A dying trillionaire sends a space mission to explore the possibility of meeting humanity's parent race on a distant, newly discovered planet. There are tunnels, shadows, slimy things, dupicitousness, and a big giant face. Hilarity, as ever, ensues on LV-223.
starring Noomi Rapace, Michael Fassbender, Charlize Theron, Logan Marshall-Green, Idris Elba, and Guy Pearce
I have to come right out with it. The visuals are amazing, but they can't cover up the problems with the script. (My inner scifi fanboy really hated to say that about "Prometheus", but there it is.)
The Players
At the top there are Michael Fassbender, Charlize Theron, and Idris Elba. Fassbender as the Weyland Corporation's premiere android model, David, steals the show. His is a touching and simultaneously sympathetic and casually menacing performance as the android who seems maybe to want to be human... or at least equal, more than a servant. Theron's portrayal of Vickers, the Corporation's no-nonsense executive representative on board the Prometheus, is spot on and arcs well over the course of the film. Idris Elba as Janek, the captain of the Prometheus, is as close to an everyman as the we get in the film, and his performance as the good captain brings a practical, grounded humanity to the film that is missing for the most part in other main characters.
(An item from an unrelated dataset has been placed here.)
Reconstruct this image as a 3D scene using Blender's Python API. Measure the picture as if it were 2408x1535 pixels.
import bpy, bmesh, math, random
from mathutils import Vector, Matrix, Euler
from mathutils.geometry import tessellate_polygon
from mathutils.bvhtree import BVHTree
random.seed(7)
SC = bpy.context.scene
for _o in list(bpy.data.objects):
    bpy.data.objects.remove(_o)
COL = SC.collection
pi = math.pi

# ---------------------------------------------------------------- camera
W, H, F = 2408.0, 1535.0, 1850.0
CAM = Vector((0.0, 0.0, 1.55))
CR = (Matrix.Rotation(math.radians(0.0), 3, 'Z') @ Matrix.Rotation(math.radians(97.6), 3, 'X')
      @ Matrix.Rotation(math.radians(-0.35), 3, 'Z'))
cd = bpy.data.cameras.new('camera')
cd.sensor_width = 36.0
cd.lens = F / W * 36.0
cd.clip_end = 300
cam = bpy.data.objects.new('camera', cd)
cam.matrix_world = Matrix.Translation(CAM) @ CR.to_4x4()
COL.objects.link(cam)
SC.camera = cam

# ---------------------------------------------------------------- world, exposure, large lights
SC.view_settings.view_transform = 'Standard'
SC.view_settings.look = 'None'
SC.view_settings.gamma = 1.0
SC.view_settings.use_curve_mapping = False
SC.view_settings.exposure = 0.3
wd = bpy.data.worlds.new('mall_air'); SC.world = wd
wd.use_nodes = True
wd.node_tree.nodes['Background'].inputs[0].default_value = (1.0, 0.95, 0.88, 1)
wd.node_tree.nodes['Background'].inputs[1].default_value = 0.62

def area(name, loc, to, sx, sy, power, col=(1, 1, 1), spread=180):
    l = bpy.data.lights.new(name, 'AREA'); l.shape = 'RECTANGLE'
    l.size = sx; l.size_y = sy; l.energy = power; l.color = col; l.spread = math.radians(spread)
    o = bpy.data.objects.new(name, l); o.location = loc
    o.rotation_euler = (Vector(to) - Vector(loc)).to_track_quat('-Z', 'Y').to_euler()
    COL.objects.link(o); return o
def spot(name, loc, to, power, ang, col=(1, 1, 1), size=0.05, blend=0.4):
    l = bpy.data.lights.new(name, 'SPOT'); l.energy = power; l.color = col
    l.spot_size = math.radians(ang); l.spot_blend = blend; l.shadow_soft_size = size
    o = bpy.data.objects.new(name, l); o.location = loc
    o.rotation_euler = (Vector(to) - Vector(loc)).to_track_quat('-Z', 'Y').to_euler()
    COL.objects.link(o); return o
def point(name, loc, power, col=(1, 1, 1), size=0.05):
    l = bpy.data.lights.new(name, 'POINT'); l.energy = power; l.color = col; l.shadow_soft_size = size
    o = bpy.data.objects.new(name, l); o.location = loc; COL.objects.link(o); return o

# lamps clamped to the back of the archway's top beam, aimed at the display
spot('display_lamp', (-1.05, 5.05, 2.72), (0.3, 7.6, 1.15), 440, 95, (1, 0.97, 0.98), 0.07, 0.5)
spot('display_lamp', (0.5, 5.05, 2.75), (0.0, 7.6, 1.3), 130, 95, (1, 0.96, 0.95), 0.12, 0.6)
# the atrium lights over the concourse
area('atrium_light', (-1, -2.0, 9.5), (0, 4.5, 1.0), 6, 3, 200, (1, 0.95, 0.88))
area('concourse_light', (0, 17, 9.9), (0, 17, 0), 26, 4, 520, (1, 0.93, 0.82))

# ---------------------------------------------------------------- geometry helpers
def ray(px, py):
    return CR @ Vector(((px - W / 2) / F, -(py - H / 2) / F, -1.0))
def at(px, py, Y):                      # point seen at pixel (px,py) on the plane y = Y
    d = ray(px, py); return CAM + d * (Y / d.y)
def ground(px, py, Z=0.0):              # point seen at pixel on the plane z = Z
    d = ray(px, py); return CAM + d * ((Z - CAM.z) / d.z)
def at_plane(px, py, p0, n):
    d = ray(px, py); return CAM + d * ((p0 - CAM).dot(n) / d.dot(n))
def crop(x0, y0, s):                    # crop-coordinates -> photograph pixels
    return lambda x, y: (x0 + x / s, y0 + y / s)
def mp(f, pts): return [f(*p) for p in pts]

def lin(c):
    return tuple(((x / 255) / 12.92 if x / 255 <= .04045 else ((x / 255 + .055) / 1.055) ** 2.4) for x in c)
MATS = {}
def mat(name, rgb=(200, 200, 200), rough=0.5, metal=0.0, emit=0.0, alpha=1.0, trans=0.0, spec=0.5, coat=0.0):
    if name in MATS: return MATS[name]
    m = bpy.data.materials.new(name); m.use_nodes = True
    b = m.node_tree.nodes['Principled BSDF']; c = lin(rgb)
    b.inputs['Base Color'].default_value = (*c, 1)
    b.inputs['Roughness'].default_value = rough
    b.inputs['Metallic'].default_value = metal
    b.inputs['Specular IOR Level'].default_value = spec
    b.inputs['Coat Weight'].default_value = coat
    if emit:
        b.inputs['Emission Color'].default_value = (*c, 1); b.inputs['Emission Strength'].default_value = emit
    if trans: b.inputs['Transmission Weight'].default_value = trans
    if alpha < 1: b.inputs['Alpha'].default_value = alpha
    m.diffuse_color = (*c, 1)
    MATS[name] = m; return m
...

At the other end of the spectrum there are Noomi Rapace and Logan Marshall-Green, but it's not necessarily a matter of lacking performances but rather cardboard characters as written. Rapace's character, Dr. Elizabeth Shaw, was the lynchpin of the whole mission, her theory of an extraterrestially seeded Earth. The theory was more interesting than the character, and the character seemed to be sort of another attempt at bringing scifi and movie fans another Ellen Ripley. Rapace/Shaw simply didn't get enough traction, what with everything else going on in the film. Marshall-Green's character, Shaw's love interest, Charlie Holloway, wasn't substantial enough a character for him to be much more than cardboard. That's not a fault of either and everything to do with the script. And then there's Guy Pearce as Weyland Corporation's aged namesake, Peter Weyland. Pearce manages well with the character through a lot of prosthetic makeup, although Weyland's presence is relatively slight, in both screen time and story contribution.
Behind the Camera
At the top there is Ridley Scott. He is an astonishing film director. With Dariusz Wolski (cinematographer) and Arthur Max (production designer) he made an amazing visual follow-up/prequel to the rest of the Alien franchise. The attention to detail, every little thing practical and digital, was as is his career reputation suggests, mightily impressive. The film moves along at a fair clip the whole way through, with appropriate rising and falling action so the audience gets neither exhausted or lost. Well, mostly neither. The kicker for the film is the writing is where it doesn't quite hold up.
At the other end of things, there are there's the writing. In a nutshell, Prometheus is either a bit overcomplicated or a bit shoddily written. The skeleton of the story is simple enough and intriguing. There were just too many layers added, for whatever reasons, by screenwriters Spaiht and Lindelof, and rather than an interesting ensemble of characters, each with contributions to make, there were a few interesting characters and some other ones thrown in because story formula demanded it. It just never really gels. (Gosh, my inner fanboy is reeling at this.) The writing simply doesn't measure up to Scott's direction and visual scale or what anyone was expecting, really, and that's a real shame.
The Verdict
Prometheus seemed to be more about asking questions than about characters being confronted by those questions and acting accordingly, which is what weakens it. It felt like a conflicted film, a strong visual sense that wanted to show things and get across ideas and a script that didn't know how to stage or explain them effectively so it tended to play with what were sometimes rather obvious tropes. I am notoriously unforgiving of what I believe to be slack or poor or substandard writing, especially from people who ought to know better, and Spaight and Lindelof's script is a decidedly average at best, and the rest of the film can't escape from it.
Due to the strength of the performances by Fassbender, Theron, and Elba and the combined expert visual and technical machinations of Scott and the production crew, the film still comes in looking better than average. It's just that it feels awfully forced in places, trying to cover over the things that really don't really work but were kept in anyway. Alas, the film couldn't live up to the hype.